YOUR INSTRUCTIONS — Keep only the lines from the top of the listing through the one with "ACC[ch] = (base, a)", and reproduce them unaltered.
-- Begin --
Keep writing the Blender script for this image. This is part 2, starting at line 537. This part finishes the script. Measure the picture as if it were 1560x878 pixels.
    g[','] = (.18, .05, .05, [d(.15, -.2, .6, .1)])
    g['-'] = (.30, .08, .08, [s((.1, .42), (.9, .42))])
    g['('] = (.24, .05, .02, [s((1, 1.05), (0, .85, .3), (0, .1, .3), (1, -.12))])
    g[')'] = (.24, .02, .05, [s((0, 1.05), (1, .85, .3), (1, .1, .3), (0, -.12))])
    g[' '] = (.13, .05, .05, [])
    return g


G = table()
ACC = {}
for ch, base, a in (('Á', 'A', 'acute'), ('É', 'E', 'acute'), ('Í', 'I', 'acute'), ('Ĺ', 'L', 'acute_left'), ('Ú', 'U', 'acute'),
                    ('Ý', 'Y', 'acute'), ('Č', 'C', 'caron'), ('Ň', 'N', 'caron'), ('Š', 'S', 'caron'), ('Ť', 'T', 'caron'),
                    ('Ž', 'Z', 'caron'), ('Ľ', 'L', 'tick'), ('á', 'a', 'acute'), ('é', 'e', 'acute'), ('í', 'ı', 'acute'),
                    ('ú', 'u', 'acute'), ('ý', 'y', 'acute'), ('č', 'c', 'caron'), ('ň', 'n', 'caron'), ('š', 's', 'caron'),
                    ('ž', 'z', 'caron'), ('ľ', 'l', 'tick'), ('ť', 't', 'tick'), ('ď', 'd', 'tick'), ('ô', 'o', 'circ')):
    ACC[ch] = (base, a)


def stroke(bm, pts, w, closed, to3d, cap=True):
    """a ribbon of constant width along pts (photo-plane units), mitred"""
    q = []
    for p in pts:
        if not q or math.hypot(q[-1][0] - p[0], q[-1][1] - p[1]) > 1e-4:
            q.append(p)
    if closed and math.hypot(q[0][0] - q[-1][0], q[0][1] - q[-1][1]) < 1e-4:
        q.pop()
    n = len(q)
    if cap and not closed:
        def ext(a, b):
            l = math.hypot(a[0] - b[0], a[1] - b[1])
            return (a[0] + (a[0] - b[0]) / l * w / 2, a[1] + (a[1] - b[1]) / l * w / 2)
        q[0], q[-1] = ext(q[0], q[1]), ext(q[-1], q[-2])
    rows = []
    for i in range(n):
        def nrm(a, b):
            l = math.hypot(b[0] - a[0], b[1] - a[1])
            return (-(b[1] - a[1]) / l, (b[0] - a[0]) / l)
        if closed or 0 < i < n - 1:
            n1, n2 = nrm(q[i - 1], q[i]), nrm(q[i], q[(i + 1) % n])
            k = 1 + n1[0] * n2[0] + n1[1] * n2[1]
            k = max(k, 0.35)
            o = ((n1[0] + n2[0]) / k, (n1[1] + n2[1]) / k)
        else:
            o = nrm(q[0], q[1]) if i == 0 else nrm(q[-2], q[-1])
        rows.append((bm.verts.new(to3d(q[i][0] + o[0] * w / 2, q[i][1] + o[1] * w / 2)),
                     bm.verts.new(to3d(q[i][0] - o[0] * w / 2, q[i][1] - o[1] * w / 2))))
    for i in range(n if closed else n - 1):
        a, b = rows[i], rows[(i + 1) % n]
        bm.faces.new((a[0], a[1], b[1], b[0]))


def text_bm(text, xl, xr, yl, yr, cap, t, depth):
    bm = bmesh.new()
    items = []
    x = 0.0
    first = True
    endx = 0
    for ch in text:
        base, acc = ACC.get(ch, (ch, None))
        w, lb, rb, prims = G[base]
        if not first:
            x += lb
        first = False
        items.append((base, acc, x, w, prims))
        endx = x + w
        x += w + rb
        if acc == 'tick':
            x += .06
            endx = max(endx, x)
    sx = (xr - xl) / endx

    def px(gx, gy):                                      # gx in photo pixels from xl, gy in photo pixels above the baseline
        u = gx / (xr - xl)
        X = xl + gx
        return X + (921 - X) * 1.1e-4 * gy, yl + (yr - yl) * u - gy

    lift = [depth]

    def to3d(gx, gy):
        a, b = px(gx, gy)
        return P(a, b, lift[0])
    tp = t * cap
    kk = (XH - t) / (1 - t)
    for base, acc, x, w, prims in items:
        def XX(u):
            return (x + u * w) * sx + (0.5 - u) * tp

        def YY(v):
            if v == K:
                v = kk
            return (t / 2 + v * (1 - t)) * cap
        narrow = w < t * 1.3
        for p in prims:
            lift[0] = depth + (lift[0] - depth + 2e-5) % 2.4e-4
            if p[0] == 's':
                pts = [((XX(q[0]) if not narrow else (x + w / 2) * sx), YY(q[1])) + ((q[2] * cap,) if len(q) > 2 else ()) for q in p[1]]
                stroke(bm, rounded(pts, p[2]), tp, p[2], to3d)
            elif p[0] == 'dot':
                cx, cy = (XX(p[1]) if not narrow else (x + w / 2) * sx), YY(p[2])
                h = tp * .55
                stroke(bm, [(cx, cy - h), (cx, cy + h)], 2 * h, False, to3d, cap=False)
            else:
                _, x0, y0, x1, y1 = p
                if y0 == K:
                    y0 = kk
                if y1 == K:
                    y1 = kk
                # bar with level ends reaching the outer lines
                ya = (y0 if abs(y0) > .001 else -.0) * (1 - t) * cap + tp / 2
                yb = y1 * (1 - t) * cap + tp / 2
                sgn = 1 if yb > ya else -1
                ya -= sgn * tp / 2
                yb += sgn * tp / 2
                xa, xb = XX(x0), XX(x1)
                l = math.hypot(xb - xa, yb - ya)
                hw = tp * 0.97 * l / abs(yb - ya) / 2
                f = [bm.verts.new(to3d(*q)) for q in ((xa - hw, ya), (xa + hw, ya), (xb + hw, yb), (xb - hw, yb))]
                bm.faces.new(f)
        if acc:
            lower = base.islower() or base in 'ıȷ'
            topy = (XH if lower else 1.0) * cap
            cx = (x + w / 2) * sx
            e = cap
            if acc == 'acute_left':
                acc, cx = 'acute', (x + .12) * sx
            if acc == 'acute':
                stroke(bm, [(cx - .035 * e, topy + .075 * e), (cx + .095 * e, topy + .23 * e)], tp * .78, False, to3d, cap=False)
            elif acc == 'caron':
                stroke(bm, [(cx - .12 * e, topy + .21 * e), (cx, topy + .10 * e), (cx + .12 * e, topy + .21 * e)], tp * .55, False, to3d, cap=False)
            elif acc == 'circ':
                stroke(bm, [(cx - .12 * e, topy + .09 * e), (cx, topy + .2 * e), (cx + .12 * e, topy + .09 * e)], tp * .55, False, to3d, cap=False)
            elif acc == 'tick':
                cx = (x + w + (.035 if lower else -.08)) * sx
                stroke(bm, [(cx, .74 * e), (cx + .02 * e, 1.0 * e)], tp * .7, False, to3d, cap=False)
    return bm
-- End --
EXERCISE ANSWER —
Keep writing the Blender script for this image. This is part 2, starting at line 537. This part finishes the script. Measure the picture as if it were 1560x878 pixels.
    g[','] = (.18, .05, .05, [d(.15, -.2, .6, .1)])
    g['-'] = (.30, .08, .08, [s((.1, .42), (.9, .42))])
    g['('] = (.24, .05, .02, [s((1, 1.05), (0, .85, .3), (0, .1, .3), (1, -.12))])
    g[')'] = (.24, .02, .05, [s((0, 1.05), (1, .85, .3), (1, .1, .3), (0, -.12))])
    g[' '] = (.13, .05, .05, [])
    return g


G = table()
ACC = {}
for ch, base, a in (('Á', 'A', 'acute'), ('É', 'E', 'acute'), ('Í', 'I', 'acute'), ('Ĺ', 'L', 'acute_left'), ('Ú', 'U', 'acute'),
                    ('Ý', 'Y', 'acute'), ('Č', 'C', 'caron'), ('Ň', 'N', 'caron'), ('Š', 'S', 'caron'), ('Ť', 'T', 'caron'),
                    ('Ž', 'Z', 'caron'), ('Ľ', 'L', 'tick'), ('á', 'a', 'acute'), ('é', 'e', 'acute'), ('í', 'ı', 'acute'),
                    ('ú', 'u', 'acute'), ('ý', 'y', 'acute'), ('č', 'c', 'caron'), ('ň', 'n', 'caron'), ('š', 's', 'caron'),
                    ('ž', 'z', 'caron'), ('ľ', 'l', 'tick'), ('ť', 't', 'tick'), ('ď', 'd', 'tick'), ('ô', 'o', 'circ')):
    ACC[ch] = (base, a)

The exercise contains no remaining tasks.